Bir daha da çok parti denemesine girişmedi.” Kubilay, Aydın’ın Gazipaşa Mektebi’nde tanıştığı öğretmen arkadaşı Fatma Vedide Hanım ile 1928’de evlendi. Fatma Vedide Hanım, eşini yitirdiği zaman Balıkesir Gönen’in Tuzaklı Köyü’nde görevliydi. Vedide Hanım, yaşanan o acı günü şöyle anlatıyor: “Biz Kubilay’la vatan meselelerini çok konuşurduk. Ben ve Kubilay, ulusumuzu çok severdik. Koyu milliyetçiydik, büyük kurtarıcı Atatürk’ün yaptığı devrimleri benimsemiştik. Kubilay çok sinirli, daha doğrusu atak bir kişiliğe sahipti. O, şeriat düzeni isteyenlerin kurbanı oldu. Çevresine karşı gerçekçi bir tavır alırdı. Sürekli vatan meselelerinden konuşurdu. Ülkesini seven, öğrencilerini Atatürk devrimleri doğrultusunda yetiştiren bir öğretmendi.
Ama dedim ya ataktı, hareketliydi. Birden bire kızar, sonra yumuşardı. Bu onun kendine özgü yapısıydı. Ama hiçbir zaman kırıcı olmamıştı. Sadece sinirliydi. İnatçı bir kişiliği vardı. Kendi düşüncelerini sonuna dek savunurdu. Ben ona ‘askerde böyle tartışmalara girersen başına türlü işler gelir’ derdim. Beraberliğimiz bir buçuk yıl sürdü. Pek az geçti ömrümüz onunla, doğru dürüst birbirimizi anlayamadık bile, ufak bir çocukla bir buçuk yaşında ortada kaldık. Öyle ayrıldık. Kubilay’ın şehit edilişini Gönen’in Tuzaklı Köyü’nde öğretmenlik yaparken öğrendim. Oğlumuz Vedat Kubilay henüz on sekiz aylık bebekti. Gazeteden öğrendim. Gazeteye meraklıyımdır.

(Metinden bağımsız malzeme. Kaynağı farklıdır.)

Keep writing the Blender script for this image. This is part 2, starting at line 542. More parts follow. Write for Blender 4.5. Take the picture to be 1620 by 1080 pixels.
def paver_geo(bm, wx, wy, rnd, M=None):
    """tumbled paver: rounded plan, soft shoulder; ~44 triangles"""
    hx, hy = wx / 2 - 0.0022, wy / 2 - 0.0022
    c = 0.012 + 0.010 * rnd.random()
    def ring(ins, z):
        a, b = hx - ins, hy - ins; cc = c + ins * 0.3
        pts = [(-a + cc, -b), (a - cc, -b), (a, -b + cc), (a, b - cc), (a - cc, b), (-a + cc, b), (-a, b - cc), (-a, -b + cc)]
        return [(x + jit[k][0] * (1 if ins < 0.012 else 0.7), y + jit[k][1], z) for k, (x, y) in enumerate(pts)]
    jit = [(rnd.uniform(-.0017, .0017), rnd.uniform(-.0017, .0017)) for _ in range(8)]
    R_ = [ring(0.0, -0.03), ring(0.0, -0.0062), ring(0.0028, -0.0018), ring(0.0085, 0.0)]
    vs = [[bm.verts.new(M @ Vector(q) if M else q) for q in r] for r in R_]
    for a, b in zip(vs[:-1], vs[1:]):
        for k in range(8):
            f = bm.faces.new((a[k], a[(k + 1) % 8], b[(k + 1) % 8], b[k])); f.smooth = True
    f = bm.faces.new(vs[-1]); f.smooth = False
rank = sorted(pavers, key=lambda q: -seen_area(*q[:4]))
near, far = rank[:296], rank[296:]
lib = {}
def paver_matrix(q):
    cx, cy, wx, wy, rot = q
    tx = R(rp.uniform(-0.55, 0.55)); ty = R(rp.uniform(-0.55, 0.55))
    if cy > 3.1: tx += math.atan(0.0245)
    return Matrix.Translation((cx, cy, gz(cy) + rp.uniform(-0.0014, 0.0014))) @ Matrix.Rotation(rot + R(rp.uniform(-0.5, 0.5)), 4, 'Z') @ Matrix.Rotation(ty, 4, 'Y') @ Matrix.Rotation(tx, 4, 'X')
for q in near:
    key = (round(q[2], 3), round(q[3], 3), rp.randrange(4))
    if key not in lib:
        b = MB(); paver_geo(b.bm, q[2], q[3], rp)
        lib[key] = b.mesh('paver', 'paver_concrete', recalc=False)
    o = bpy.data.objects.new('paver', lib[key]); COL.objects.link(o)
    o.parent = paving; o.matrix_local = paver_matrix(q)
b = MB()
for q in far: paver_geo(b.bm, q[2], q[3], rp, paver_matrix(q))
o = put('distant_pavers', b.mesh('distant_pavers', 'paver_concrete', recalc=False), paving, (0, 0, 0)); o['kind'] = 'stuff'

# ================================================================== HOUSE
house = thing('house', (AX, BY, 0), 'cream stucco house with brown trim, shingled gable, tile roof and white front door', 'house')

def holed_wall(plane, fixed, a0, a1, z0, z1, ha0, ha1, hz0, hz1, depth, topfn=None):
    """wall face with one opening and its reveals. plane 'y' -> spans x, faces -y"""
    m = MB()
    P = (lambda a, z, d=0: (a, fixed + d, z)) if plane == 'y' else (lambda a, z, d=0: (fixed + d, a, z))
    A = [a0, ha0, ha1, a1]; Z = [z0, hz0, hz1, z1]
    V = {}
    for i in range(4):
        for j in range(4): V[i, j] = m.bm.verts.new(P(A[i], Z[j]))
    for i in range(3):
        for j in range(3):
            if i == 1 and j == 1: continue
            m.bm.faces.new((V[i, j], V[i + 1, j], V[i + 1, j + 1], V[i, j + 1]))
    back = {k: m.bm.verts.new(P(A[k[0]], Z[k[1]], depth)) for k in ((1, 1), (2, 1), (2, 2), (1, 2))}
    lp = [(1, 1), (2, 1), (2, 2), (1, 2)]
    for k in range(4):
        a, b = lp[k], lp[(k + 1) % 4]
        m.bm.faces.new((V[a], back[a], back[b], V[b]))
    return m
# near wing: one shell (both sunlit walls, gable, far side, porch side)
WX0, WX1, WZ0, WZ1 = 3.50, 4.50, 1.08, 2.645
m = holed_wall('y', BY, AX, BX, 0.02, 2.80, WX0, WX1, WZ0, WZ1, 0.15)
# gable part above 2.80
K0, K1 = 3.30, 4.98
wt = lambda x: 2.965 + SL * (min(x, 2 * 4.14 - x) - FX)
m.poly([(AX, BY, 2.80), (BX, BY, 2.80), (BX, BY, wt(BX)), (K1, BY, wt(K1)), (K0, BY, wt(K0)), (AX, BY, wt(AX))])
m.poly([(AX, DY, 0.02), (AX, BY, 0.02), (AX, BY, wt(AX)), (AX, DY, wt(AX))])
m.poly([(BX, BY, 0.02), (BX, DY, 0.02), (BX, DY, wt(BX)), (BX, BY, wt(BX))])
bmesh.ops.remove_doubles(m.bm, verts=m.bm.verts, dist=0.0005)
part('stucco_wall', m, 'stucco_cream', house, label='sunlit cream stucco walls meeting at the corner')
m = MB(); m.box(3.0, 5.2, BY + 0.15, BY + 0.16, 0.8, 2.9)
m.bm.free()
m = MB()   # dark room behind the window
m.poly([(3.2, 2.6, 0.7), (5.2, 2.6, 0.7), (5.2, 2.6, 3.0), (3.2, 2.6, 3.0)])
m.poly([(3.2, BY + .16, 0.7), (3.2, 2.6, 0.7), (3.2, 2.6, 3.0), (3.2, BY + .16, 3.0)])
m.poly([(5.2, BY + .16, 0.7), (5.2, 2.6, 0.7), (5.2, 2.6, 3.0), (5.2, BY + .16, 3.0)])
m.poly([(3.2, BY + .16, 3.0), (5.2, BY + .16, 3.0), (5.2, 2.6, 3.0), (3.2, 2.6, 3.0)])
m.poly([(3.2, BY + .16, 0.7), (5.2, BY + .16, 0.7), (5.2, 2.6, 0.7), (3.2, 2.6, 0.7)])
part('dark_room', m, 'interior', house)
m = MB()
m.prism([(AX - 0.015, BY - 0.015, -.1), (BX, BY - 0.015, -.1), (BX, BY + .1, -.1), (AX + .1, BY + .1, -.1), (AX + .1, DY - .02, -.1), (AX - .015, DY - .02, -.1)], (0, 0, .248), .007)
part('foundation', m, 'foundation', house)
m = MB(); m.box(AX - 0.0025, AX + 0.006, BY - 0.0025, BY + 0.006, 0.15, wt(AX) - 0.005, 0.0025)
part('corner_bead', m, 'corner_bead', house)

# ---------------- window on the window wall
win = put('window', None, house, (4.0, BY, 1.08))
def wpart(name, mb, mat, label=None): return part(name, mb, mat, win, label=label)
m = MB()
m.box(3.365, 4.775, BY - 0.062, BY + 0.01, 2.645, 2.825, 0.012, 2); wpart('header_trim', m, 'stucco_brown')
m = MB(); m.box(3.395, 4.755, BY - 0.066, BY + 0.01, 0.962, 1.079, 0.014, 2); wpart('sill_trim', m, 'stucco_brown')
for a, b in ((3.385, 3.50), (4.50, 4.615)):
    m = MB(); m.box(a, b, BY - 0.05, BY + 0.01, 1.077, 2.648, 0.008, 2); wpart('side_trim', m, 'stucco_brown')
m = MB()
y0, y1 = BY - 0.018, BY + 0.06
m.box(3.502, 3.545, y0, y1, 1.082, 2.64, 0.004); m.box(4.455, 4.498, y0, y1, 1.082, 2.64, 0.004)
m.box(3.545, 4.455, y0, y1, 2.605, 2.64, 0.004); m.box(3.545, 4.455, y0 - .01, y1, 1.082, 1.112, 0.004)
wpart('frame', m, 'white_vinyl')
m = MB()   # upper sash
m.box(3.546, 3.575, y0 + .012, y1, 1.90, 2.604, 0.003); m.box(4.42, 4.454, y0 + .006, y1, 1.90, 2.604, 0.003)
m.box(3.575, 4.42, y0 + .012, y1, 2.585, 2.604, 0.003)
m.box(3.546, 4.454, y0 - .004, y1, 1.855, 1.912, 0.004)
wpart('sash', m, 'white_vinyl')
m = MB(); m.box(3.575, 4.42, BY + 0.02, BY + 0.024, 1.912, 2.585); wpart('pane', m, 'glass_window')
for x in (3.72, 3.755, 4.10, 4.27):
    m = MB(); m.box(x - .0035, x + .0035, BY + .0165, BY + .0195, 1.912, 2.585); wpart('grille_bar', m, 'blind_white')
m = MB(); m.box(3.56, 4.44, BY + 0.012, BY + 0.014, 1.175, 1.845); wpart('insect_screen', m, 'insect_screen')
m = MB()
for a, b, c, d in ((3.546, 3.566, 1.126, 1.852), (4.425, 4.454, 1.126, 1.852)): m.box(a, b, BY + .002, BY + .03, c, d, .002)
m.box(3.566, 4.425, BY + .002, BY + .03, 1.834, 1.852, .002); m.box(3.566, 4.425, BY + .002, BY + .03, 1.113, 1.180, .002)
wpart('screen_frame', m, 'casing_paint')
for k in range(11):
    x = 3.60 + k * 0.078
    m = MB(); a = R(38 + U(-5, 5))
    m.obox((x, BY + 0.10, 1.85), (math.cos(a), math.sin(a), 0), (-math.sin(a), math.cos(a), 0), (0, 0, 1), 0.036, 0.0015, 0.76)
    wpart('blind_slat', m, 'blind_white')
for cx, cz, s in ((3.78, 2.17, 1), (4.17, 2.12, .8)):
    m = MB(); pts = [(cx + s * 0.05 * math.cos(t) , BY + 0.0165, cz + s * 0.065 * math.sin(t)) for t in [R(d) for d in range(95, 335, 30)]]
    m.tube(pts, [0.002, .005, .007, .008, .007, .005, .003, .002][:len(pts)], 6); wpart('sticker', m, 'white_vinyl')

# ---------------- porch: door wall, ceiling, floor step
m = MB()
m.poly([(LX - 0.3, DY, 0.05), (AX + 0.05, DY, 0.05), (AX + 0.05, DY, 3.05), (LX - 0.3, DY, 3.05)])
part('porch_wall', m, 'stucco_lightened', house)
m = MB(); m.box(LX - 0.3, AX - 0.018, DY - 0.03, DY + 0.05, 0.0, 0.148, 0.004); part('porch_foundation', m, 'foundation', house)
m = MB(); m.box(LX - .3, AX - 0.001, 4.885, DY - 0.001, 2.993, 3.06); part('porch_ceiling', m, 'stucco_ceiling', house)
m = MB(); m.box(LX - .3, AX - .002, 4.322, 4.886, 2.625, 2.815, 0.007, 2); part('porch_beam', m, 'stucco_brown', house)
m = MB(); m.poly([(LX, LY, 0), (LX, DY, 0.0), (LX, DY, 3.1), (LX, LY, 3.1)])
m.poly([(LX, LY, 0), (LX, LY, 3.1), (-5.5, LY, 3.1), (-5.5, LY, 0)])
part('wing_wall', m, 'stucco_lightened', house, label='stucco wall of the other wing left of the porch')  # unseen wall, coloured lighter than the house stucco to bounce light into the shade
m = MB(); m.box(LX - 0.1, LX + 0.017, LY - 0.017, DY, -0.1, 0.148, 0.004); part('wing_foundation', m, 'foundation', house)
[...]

Ders sonu başöğretmen odasına gittim. Gazeteler masanın üzerindeydi. Bir gazetede Kubilay’ın resmini gördüm. Okudum, hıçkırmaya başladım. İnanamıyordum. Vedat’ı öyle bıraktım. Bizi Balıkesir’e götürdüler. Balıkesir’de öğretmenler, Kubilay için bir toplantı düzenlemişlerdi. Hemen orada bir konuşma hazırladım. Şimdi ne yazdığımı, ne konuştuğumu pek anımsayamıyorum. Kubilay gitti, bundan kalbim sızlıyor. Fakat icabında her muallim gibi ben de yavrum da kutsi inkılap uğrunda ölmeye hazırız.”